What We Learned (About Money) From Taking Cabs For A Year

Note: The city is Lagos, the year is late 2017 to late 2018 and the cabs are Uber and Taxify.

Taking cabs is convenient, maybe too convenient.

You download an app and just like that, you’re ordering cars to your location like pizza.

There’s no haggling over change (usually), no strangers other than the driver, you enjoy comfortable seats, space and cool air, you don’t even have to say anything if you don’t want to. It’s so, so good.

But that’s not the full story of moving around in cabs. Here’s what you should really know:

1. You have a lot until you don’t have enough.

Convenience is easy to justify when you’ve just gotten paid, but that’s also when your finances are most vulnerable.

It starts with one unplanned trip, swapping a public bus for the isolated comfort of a backseat ride.

Sure, you’re tired, but aren’t you tired every other day?

When paying for convenience becomes a habit you cannot afford, it’ll eat so deep into your money that you may not even be able to afford mild inconvenience after a while.

2. Things add up.

Logically, cabs are best for short trips: even if there’s a traffic jam, it won’t add so much to your bill.

But even short trips add up, and if you take them often enough, your bank account could still take a hit.

For example, five short trips at 500 naira each add up to 2,500 naira. Comparatively, the same number of trips by bike or auto rickshaw (keke to the rest of us) cost less than a third of that. Just saying.

3. Comfort is relative.

Seriously, it is. For sure, no one would pick being stuck in a space with strangers over riding alone in peace, but there are ways to teach yourself a little endurance for the sake of your finances.

Not everyone you see on a bus cannot afford to take a cab, some have chosen to sacrifice a short-term pleasure for a long-term financial benefit.

It’s not always so terrible. On the bus, you can listen to music, read a book (for your safety, not on a mobile device) or take a nap if you can. Anything that will distract you from the discomforts of the ride and help you pass the time is welcome.

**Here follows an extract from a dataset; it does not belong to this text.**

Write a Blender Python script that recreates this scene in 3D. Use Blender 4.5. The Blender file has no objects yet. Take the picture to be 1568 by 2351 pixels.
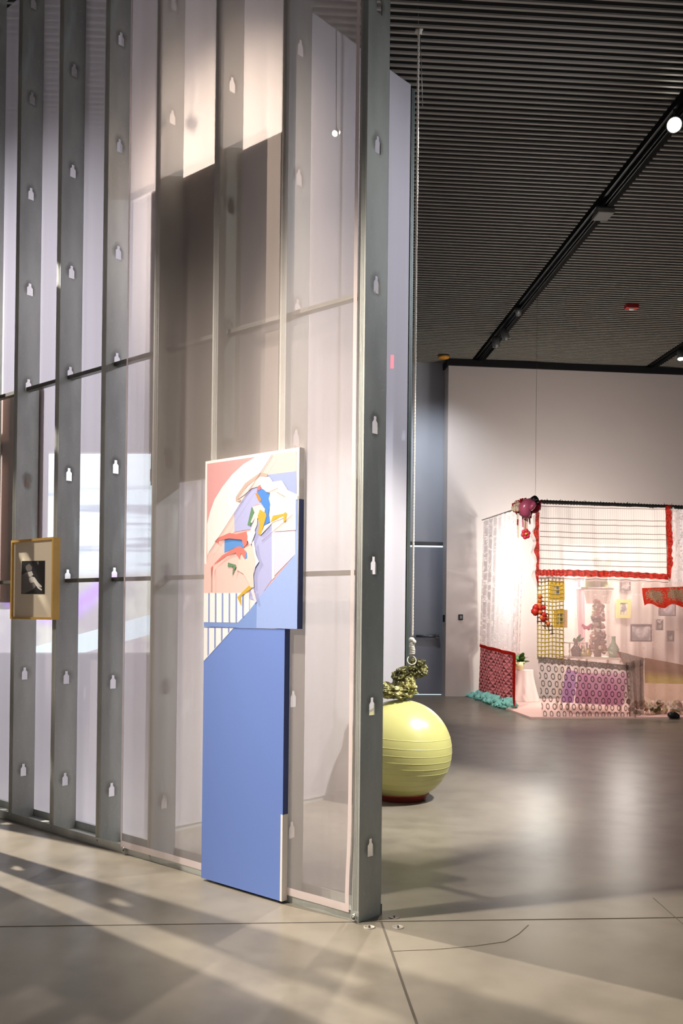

4. People will help you save.

Or people’s cars, if we’re being precise. We’re talking about carpooling, as in sharing a ride with other people. You can take a cab together and split the costs or offer to contribute to fuel a personal car. With boundaries respected, carpooling can be enjoyable and great for saving money.

5. Discounts save lives.

Not quite, but you get the point: chase those discount codes like a lifeline. 2,000 naira off a trip makes a world of difference. So does 750 naira off eight trips. There’s no shame in the discount game.